--- START OF The records ---

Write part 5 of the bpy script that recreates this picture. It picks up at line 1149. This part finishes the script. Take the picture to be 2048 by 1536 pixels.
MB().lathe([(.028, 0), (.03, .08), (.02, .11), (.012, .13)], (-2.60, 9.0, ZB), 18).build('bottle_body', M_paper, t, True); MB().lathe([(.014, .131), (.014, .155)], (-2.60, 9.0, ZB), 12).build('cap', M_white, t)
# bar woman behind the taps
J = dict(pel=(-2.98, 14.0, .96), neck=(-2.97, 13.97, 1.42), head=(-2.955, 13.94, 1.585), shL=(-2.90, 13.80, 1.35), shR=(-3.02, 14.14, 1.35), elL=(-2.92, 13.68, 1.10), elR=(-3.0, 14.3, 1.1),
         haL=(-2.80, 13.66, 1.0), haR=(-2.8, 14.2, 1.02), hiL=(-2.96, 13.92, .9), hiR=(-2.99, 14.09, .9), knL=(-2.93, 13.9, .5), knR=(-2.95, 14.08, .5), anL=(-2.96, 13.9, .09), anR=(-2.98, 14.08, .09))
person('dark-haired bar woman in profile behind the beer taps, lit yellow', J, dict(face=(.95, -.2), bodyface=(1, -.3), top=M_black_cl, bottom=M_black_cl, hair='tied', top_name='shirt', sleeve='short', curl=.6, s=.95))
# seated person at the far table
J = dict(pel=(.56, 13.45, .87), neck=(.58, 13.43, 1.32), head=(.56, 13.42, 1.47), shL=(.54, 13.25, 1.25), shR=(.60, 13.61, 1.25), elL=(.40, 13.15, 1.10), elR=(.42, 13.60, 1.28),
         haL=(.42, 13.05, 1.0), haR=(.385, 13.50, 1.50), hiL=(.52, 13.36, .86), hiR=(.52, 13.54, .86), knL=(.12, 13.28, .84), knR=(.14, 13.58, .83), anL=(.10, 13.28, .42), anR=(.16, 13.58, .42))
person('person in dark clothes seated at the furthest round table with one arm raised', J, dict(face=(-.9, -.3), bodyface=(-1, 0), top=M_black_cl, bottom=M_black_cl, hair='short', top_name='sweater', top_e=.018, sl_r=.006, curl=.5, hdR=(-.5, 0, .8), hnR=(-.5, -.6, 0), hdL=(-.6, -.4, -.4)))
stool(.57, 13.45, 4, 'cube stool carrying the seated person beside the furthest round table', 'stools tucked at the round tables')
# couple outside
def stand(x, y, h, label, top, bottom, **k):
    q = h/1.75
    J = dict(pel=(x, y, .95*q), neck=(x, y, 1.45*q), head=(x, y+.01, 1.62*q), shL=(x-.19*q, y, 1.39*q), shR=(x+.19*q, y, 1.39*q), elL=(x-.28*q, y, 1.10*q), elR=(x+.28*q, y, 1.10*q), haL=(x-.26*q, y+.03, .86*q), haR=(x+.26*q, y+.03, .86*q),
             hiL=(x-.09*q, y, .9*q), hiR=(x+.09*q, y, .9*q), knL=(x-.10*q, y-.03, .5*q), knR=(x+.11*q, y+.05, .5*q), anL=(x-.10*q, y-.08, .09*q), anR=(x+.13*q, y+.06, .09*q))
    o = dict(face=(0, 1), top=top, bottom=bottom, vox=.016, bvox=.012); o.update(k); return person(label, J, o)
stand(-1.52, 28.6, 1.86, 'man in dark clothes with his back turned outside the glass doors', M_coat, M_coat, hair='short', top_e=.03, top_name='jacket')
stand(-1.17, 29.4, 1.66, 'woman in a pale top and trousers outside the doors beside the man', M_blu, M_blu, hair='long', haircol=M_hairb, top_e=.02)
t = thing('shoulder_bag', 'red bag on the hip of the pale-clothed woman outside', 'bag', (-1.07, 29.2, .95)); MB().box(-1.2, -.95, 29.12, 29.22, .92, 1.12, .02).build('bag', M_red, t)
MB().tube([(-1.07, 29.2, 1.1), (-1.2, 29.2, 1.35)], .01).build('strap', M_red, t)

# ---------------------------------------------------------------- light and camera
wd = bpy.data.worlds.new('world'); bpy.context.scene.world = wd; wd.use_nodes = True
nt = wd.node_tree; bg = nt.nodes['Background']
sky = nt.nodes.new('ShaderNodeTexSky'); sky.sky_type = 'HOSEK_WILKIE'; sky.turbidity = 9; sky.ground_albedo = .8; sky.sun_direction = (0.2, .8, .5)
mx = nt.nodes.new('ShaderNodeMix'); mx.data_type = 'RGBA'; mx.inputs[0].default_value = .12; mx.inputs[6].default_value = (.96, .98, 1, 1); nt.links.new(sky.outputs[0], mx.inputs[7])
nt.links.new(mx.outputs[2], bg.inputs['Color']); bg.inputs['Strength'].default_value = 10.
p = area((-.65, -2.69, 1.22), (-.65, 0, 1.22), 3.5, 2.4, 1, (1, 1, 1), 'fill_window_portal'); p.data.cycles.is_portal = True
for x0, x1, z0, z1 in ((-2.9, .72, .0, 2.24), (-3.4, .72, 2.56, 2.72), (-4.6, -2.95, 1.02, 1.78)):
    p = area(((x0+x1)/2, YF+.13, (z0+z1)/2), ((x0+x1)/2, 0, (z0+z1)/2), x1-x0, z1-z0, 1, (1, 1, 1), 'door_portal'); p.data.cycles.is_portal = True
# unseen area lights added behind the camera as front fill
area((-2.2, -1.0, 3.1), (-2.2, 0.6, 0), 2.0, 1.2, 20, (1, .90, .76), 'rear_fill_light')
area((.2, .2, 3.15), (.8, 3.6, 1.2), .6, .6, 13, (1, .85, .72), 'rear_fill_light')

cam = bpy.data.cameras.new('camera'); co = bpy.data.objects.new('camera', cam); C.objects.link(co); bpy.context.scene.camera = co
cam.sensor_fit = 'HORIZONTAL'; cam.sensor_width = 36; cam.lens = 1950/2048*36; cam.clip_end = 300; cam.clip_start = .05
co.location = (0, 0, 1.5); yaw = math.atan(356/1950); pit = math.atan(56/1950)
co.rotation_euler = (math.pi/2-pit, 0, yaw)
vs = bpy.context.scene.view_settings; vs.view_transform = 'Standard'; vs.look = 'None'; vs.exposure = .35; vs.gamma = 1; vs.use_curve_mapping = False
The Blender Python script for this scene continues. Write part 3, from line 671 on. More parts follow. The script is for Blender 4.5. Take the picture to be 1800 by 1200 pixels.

--- END OF The records ---

- **Problem statement**
Output each record exactly, leaving nothing out.

- **Answer to this problem**
Write part 5 of the bpy script that recreates this picture. It picks up at line 1149. This part finishes the script. Take the picture to be 2048 by 1536 pixels.
MB().lathe([(.028, 0), (.03, .08), (.02, .11), (.012, .13)], (-2.60, 9.0, ZB), 18).build('bottle_body', M_paper, t, True); MB().lathe([(.014, .131), (.014, .155)], (-2.60, 9.0, ZB), 12).build('cap', M_white, t)
# bar woman behind the taps
J = dict(pel=(-2.98, 14.0, .96), neck=(-2.97, 13.97, 1.42), head=(-2.955, 13.94, 1.585), shL=(-2.90, 13.80, 1.35), shR=(-3.02, 14.14, 1.35), elL=(-2.92, 13.68, 1.10), elR=(-3.0, 14.3, 1.1),
         haL=(-2.80, 13.66, 1.0), haR=(-2.8, 14.2, 1.02), hiL=(-2.96, 13.92, .9), hiR=(-2.99, 14.09, .9), knL=(-2.93, 13.9, .5), knR=(-2.95, 14.08, .5), anL=(-2.96, 13.9, .09), anR=(-2.98, 14.08, .09))
person('dark-haired bar woman in profile behind the beer taps, lit yellow', J, dict(face=(.95, -.2), bodyface=(1, -.3), top=M_black_cl, bottom=M_black_cl, hair='tied', top_name='shirt', sleeve='short', curl=.6, s=.95))
# seated person at the far table
J = dict(pel=(.56, 13.45, .87), neck=(.58, 13.43, 1.32), head=(.56, 13.42, 1.47), shL=(.54, 13.25, 1.25), shR=(.60, 13.61, 1.25), elL=(.40, 13.15, 1.10), elR=(.42, 13.60, 1.28),
         haL=(.42, 13.05, 1.0), haR=(.385, 13.50, 1.50), hiL=(.52, 13.36, .86), hiR=(.52, 13.54, .86), knL=(.12, 13.28, .84), knR=(.14, 13.58, .83), anL=(.10, 13.28, .42), anR=(.16, 13.58, .42))
person('person in dark clothes seated at the furthest round table with one arm raised', J, dict(face=(-.9, -.3), bodyface=(-1, 0), top=M_black_cl, bottom=M_black_cl, hair='short', top_name='sweater', top_e=.018, sl_r=.006, curl=.5, hdR=(-.5, 0, .8), hnR=(-.5, -.6, 0), hdL=(-.6, -.4, -.4)))
stool(.57, 13.45, 4, 'cube stool carrying the seated person beside the furthest round table', 'stools tucked at the round tables')
# couple outside
def stand(x, y, h, label, top, bottom, **k):
    q = h/1.75
    J = dict(pel=(x, y, .95*q), neck=(x, y, 1.45*q), head=(x, y+.01, 1.62*q), shL=(x-.19*q, y, 1.39*q), shR=(x+.19*q, y, 1.39*q), elL=(x-.28*q, y, 1.10*q), elR=(x+.28*q, y, 1.10*q), haL=(x-.26*q, y+.03, .86*q), haR=(x+.26*q, y+.03, .86*q),
             hiL=(x-.09*q, y, .9*q), hiR=(x+.09*q, y, .9*q), knL=(x-.10*q, y-.03, .5*q), knR=(x+.11*q, y+.05, .5*q), anL=(x-.10*q, y-.08, .09*q), anR=(x+.13*q, y+.06, .09*q))
    o = dict(face=(0, 1), top=top, bottom=bottom, vox=.016, bvox=.012); o.update(k); return person(label, J, o)
stand(-1.52, 28.6, 1.86, 'man in dark clothes with his back turned outside the glass doors', M_coat, M_coat, hair='short', top_e=.03, top_name='jacket')
stand(-1.17, 29.4, 1.66, 'woman in a pale top and trousers outside the doors beside the man', M_blu, M_blu, hair='long', haircol=M_hairb, top_e=.02)
t = thing('shoulder_bag', 'red bag on the hip of the pale-clothed woman outside', 'bag', (-1.07, 29.2, .95)); MB().box(-1.2, -.95, 29.12, 29.22, .92, 1.12, .02).build('bag', M_red, t)
MB().tube([(-1.07, 29.2, 1.1), (-1.2, 29.2, 1.35)], .01).build('strap', M_red, t)

# ---------------------------------------------------------------- light and camera
wd = bpy.data.worlds.new('world'); bpy.context.scene.world = wd; wd.use_nodes = True
nt = wd.node_tree; bg = nt.nodes['Background']
sky = nt.nodes.new('ShaderNodeTexSky'); sky.sky_type = 'HOSEK_WILKIE'; sky.turbidity = 9; sky.ground_albedo = .8; sky.sun_direction = (0.2, .8, .5)
mx = nt.nodes.new('ShaderNodeMix'); mx.data_type = 'RGBA'; mx.inputs[0].default_value = .12; mx.inputs[6].default_value = (.96, .98, 1, 1); nt.links.new(sky.outputs[0], mx.inputs[7])
nt.links.new(mx.outputs[2], bg.inputs['Color']); bg.inputs['Strength'].default_value = 10.
p = area((-.65, -2.69, 1.22), (-.65, 0, 1.22), 3.5, 2.4, 1, (1, 1, 1), 'fill_window_portal'); p.data.cycles.is_portal = True
for x0, x1, z0, z1 in ((-2.9, .72, .0, 2.24), (-3.4, .72, 2.56, 2.72), (-4.6, -2.95, 1.02, 1.78)):
    p = area(((x0+x1)/2, YF+.13, (z0+z1)/2), ((x0+x1)/2, 0, (z0+z1)/2), x1-x0, z1-z0, 1, (1, 1, 1), 'door_portal'); p.data.cycles.is_portal = True
# unseen area lights added behind the camera as front fill
area((-2.2, -1.0, 3.1), (-2.2, 0.6, 0), 2.0, 1.2, 20, (1, .90, .76), 'rear_fill_light')
area((.2, .2, 3.15), (.8, 3.6, 1.2), .6, .6, 13, (1, .85, .72), 'rear_fill_light')

cam = bpy.data.cameras.new('camera'); co = bpy.data.objects.new('camera', cam); C.objects.link(co); bpy.context.scene.camera = co
cam.sensor_fit = 'HORIZONTAL'; cam.sensor_width = 36; cam.lens = 1950/2048*36; cam.clip_end = 300; cam.clip_start = .05
co.location = (0, 0, 1.5); yaw = math.atan(356/1950); pit = math.atan(56/1950)
co.rotation_euler = (math.pi/2-pit, 0, yaw)
vs = bpy.context.scene.view_settings; vs.view_transform = 'Standard'; vs.look = 'None'; vs.exposure = .35; vs.gamma = 1; vs.use_curve_mapping = False
The Blender Python script for this scene continues. Write part 3, from line 671 on. More parts follow. The script is for Blender 4.5. Take the picture to be 1800 by 1200 pixels.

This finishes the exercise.